The set had its weak moments, in its third half hour especially, in which Gaetan wandered away from his signature sound. Here his sound descended to the generic, music as flat as a hundred similar DJ sets you can find in any big city club. Why Gaetan chose to digress is hard to figure; in any case, he soon enough reverted to the sound that he and Falcon invented and finished as strong as he began. And strong it was. He began in bounce mode less dark than 1990s Murk textures but equally joyous, indeed quite reminiscent of the kewpie-girl, late 1980s Miami beat music that immediately preceded his darked-up invention. Using a pc program with its own mixboards, Gaetan fuzzed the vocals, gave them a dream-like aura beguiling to one’s ear and seductively at odds with his deep, syncopated, occasionally merengue rhythms.

Such was his set’s first hour; its last half hour sounded even more seductive as he played his newer works, as soulful and sensuous as 1990s Murk but more vivid. From “I’m Moving On” to “Amame’ and “Hypnotized,’ Gaetan’s recent tracks feel like Murk works dark by double. Into them he has fed the glimmery sound effects of this decade’s “tech house.” The blend has  accorded Gaetan a rhythm of movement and passion emphatically dranatized, a sound so tipsy and topsy that it readily disoriented the Bijou crowd. Here he discarded the work of other producers; his own work sufficed.

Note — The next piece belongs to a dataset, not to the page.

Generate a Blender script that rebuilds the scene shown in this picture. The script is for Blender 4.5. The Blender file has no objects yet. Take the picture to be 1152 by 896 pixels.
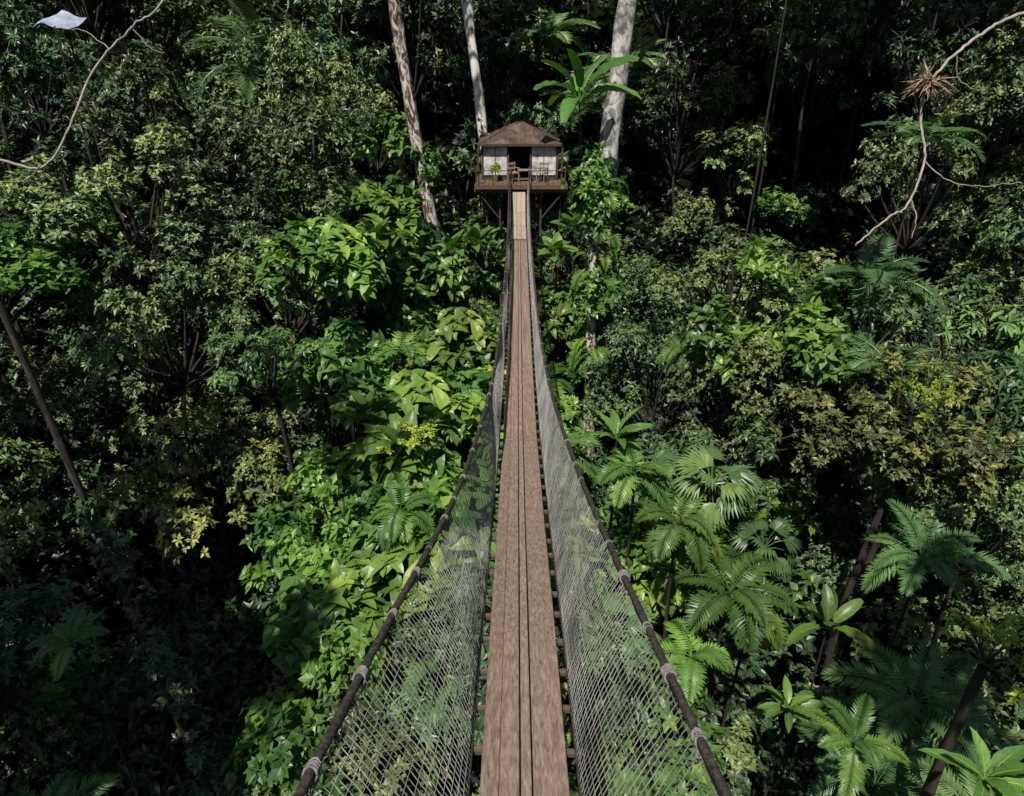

He tooled the (Murk-derived) voice of Dennis Ferrer’s 2010 hit “Hey hey” onto his own “305 Bounce.” bled it into the “I believe you are ready” come on of  “Amame,” also a Gaetan club success (from 2011), then smooved into the ten-plus minutes of appropriaely titled “Hypnotiozed,’ his current Beatport Number One. “Hypnotized” features girly tease, a guy monologue, and enough glimmer to drown a dancer in starry atmosphere. At Bijou the dancers breathed it all in, as greedy of Gaetan’s laughing gas as its puffs felt lavish.

Local DJ Wil Trahan opened for Gaetan by playing in Gaetan mode with none of the digressions that briefly marred the headliner’s two hours. Trahan’s set inc luded several tracks as Gaetan-like as any crerated by the creator himslef. An opening DJ can proram his stuff no better than that.